PROBLEM:
Search the entries below. Return every line that has "picture" in it.

WORKING DATA:
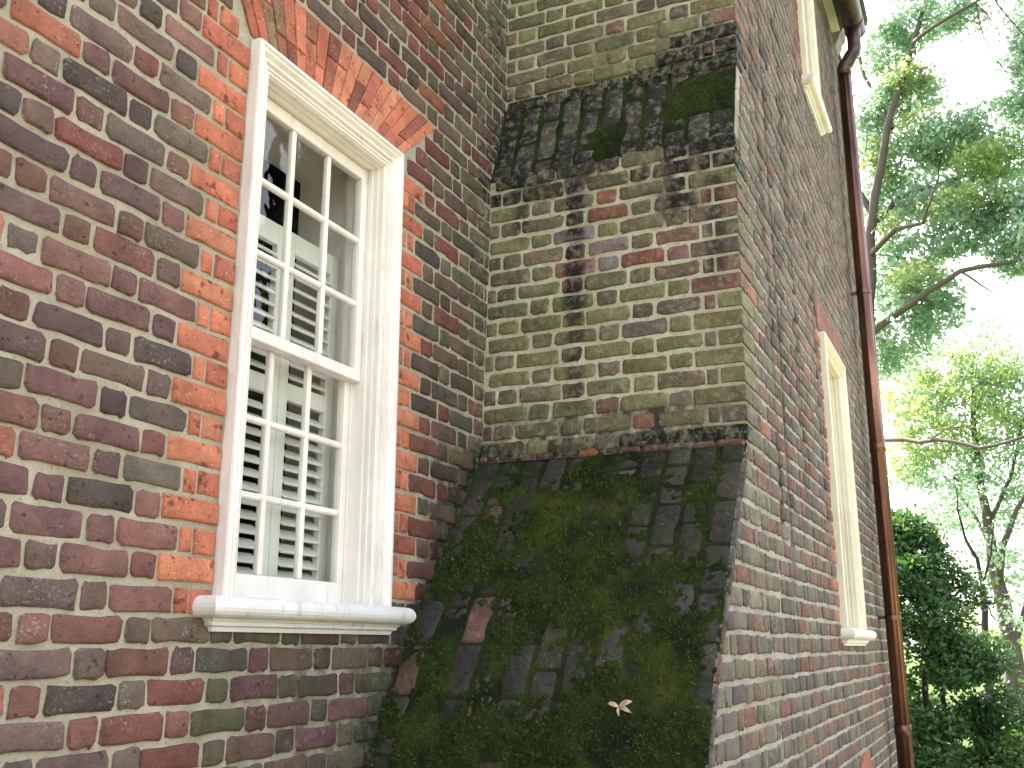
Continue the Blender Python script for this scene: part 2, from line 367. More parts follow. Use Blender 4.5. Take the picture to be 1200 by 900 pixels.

* * *

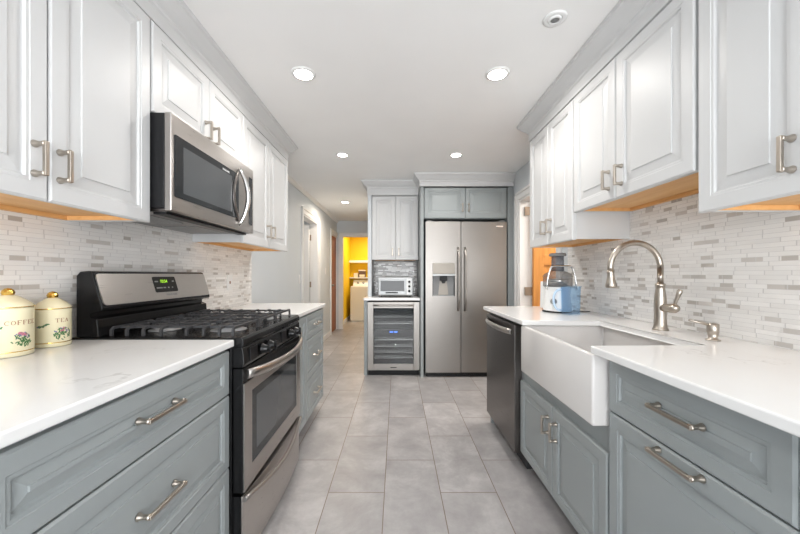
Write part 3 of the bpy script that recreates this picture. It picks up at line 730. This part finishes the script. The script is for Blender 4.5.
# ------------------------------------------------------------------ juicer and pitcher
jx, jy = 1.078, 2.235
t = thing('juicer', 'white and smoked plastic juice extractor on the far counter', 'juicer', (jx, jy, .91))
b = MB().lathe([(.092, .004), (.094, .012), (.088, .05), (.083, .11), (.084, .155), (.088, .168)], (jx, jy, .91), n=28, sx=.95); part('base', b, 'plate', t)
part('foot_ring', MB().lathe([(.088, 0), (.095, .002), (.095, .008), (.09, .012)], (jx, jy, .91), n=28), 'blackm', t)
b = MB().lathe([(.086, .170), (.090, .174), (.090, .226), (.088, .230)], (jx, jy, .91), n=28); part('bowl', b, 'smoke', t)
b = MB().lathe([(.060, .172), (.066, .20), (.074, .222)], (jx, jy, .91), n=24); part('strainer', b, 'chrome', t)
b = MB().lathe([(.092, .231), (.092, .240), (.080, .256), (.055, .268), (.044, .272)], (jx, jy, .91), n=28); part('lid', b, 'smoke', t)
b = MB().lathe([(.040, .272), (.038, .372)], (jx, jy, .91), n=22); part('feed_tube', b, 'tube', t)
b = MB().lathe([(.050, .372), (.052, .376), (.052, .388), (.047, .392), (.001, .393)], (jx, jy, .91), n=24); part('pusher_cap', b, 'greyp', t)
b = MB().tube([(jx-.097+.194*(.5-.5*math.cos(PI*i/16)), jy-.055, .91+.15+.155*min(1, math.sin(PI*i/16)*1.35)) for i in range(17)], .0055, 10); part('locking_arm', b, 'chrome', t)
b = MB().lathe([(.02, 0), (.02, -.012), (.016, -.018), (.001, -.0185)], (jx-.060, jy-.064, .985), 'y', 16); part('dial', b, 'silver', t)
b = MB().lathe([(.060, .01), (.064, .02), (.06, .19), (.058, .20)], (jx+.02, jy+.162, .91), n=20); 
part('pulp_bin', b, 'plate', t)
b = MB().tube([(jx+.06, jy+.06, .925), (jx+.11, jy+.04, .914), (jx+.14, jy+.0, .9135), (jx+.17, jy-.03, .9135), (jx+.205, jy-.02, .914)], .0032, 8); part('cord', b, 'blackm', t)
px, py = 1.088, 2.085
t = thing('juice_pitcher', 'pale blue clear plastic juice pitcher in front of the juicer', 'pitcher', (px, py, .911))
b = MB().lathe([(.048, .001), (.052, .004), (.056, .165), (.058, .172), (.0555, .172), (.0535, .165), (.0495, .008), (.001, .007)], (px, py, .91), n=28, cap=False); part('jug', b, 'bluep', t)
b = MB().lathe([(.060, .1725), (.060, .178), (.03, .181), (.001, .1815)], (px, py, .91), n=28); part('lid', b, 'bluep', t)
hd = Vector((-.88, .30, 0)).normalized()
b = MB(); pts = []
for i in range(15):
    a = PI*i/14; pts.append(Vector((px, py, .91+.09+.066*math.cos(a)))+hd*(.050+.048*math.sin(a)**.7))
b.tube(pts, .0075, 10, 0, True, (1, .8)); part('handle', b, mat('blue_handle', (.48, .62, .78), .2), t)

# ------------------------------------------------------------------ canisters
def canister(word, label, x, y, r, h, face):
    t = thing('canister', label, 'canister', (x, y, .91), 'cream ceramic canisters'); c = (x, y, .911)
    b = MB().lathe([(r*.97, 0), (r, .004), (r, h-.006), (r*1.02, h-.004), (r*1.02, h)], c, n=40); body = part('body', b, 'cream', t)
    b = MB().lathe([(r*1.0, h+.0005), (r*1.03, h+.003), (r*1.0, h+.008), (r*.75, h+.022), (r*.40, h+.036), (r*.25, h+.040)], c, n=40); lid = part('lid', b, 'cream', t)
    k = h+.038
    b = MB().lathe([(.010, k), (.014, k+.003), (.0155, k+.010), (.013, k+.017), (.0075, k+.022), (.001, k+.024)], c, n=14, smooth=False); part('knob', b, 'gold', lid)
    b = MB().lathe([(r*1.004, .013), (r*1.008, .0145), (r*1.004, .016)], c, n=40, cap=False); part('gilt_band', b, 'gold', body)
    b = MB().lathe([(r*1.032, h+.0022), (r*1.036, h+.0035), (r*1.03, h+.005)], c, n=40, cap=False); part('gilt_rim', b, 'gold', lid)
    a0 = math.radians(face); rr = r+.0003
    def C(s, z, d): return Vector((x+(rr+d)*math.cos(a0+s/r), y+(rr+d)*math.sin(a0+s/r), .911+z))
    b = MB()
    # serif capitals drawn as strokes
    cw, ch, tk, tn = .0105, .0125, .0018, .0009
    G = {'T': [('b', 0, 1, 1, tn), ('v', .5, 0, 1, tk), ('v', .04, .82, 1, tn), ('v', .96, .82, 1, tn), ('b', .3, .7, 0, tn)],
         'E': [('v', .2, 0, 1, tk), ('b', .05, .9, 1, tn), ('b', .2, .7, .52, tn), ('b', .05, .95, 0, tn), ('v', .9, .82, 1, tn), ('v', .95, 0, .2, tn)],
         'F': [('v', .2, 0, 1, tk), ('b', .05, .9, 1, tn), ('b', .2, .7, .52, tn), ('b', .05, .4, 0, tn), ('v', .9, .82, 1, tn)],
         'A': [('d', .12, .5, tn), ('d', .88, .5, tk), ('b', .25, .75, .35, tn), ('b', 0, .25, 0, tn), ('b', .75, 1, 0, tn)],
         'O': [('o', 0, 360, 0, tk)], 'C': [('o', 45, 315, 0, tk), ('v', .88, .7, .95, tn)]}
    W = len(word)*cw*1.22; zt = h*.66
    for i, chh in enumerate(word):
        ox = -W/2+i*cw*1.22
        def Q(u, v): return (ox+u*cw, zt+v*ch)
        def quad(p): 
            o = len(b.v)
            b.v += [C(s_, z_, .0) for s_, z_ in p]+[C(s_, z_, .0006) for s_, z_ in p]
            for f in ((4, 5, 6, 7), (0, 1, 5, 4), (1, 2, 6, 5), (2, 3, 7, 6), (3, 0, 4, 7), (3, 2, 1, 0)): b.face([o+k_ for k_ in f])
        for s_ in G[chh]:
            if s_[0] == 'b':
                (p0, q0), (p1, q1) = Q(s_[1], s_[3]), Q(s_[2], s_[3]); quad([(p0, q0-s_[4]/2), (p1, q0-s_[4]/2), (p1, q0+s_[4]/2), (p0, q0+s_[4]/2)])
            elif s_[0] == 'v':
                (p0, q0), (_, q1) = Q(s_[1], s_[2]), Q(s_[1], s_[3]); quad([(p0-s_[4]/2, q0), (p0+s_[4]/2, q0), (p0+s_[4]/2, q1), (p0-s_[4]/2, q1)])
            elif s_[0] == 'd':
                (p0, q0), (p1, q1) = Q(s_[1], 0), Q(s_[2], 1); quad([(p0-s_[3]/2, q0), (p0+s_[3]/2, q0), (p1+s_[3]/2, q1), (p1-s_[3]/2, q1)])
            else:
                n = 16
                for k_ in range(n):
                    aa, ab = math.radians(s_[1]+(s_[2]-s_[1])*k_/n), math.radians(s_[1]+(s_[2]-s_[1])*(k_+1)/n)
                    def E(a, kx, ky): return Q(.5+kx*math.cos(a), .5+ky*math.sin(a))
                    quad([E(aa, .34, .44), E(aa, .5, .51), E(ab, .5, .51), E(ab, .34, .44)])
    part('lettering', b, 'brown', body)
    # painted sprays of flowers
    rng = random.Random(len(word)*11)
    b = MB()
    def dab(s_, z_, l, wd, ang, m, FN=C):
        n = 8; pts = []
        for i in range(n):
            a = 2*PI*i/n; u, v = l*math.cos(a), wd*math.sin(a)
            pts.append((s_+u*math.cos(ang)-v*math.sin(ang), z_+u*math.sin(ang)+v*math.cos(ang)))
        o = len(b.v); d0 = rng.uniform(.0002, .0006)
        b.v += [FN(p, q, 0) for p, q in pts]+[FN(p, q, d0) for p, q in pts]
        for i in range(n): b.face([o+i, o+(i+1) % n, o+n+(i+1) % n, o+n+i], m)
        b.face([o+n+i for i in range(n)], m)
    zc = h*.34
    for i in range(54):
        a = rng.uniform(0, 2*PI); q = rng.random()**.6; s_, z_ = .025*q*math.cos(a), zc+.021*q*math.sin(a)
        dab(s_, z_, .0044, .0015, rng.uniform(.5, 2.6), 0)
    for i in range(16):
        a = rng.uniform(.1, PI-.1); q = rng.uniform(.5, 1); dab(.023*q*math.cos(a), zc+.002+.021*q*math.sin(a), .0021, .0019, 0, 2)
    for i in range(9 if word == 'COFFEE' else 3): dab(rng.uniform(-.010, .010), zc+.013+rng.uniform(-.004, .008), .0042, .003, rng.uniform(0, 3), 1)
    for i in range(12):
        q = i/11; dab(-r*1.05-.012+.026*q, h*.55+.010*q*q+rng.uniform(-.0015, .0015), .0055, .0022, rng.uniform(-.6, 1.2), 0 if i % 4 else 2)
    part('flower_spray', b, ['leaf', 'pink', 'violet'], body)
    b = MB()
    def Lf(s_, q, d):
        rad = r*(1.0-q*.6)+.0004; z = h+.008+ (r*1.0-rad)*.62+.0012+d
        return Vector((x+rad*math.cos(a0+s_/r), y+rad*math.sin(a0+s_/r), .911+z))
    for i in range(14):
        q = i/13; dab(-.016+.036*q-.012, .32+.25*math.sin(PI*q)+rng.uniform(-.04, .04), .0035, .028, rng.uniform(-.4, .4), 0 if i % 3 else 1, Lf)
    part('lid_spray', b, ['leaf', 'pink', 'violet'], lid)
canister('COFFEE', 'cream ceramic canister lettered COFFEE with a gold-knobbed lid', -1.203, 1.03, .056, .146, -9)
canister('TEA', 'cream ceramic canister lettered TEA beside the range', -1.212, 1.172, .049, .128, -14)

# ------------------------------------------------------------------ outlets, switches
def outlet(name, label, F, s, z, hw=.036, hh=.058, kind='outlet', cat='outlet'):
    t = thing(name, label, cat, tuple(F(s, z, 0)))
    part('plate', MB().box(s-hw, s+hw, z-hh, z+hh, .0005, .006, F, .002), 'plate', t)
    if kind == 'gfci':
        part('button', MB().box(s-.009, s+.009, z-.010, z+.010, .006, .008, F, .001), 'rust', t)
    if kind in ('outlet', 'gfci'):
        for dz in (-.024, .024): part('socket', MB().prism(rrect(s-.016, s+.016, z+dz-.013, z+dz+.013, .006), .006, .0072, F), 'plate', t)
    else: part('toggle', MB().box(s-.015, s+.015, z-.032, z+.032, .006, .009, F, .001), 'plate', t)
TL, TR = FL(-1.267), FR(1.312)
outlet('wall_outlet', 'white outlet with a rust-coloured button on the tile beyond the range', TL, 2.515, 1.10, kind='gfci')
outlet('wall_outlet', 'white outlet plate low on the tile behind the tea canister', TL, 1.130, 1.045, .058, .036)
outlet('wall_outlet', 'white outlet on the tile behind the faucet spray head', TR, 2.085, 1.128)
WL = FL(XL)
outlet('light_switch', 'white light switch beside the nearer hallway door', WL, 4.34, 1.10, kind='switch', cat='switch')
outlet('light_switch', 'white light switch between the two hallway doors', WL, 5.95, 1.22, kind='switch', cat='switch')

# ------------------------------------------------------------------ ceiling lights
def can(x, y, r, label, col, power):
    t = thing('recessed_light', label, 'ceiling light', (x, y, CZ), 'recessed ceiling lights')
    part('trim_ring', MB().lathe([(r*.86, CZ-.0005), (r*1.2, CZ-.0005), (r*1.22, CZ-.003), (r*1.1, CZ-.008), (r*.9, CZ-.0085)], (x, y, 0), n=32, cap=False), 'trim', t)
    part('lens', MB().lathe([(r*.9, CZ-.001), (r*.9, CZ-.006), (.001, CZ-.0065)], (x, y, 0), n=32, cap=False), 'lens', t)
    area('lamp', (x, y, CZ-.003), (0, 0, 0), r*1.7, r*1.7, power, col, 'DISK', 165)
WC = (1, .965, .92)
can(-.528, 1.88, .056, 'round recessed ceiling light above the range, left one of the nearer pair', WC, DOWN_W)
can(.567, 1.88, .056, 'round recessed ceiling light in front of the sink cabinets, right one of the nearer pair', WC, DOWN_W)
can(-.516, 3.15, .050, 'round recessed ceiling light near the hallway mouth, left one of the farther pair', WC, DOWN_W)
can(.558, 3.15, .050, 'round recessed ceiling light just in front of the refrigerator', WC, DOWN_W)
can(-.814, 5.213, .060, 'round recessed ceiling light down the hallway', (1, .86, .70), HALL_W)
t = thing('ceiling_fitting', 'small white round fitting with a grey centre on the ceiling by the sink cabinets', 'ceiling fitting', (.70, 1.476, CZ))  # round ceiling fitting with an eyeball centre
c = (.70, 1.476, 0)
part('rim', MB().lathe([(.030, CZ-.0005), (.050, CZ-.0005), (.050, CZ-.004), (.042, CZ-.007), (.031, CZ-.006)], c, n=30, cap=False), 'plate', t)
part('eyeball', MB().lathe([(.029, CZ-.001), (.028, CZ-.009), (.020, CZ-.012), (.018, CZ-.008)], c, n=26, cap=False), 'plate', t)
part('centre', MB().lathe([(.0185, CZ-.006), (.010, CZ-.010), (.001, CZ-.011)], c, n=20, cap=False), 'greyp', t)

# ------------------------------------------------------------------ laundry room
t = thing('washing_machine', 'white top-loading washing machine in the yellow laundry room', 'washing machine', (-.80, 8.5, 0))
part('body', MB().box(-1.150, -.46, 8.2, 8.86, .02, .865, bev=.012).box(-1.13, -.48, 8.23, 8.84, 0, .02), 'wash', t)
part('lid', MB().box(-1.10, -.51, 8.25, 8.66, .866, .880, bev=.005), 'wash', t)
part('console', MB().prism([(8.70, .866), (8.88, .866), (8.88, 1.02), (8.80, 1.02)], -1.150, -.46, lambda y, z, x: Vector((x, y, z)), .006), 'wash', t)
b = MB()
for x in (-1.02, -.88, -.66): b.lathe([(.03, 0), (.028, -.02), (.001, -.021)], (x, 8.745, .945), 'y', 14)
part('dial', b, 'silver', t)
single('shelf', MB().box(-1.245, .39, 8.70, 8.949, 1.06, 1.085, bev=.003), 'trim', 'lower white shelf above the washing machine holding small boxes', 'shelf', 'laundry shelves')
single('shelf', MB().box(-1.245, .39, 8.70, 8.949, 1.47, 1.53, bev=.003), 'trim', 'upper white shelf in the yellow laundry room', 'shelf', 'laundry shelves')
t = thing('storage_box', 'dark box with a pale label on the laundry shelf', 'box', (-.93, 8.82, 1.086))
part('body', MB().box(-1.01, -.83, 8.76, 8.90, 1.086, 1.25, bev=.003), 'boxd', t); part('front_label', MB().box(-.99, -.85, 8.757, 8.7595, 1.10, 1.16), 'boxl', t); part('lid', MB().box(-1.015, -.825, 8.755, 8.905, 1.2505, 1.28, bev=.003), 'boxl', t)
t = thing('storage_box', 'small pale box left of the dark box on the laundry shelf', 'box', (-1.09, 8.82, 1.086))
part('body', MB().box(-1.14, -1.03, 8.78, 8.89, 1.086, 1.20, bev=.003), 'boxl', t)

OUTPUT OF THE EXERCISE:
Continue the Blender Python script for this scene: part 2, from line 367. More parts follow. Use Blender 4.5. Take the picture to be 1200 by 900 pixels.
Write part 3 of the bpy script that recreates this picture. It picks up at line 730. This part finishes the script. The script is for Blender 4.5.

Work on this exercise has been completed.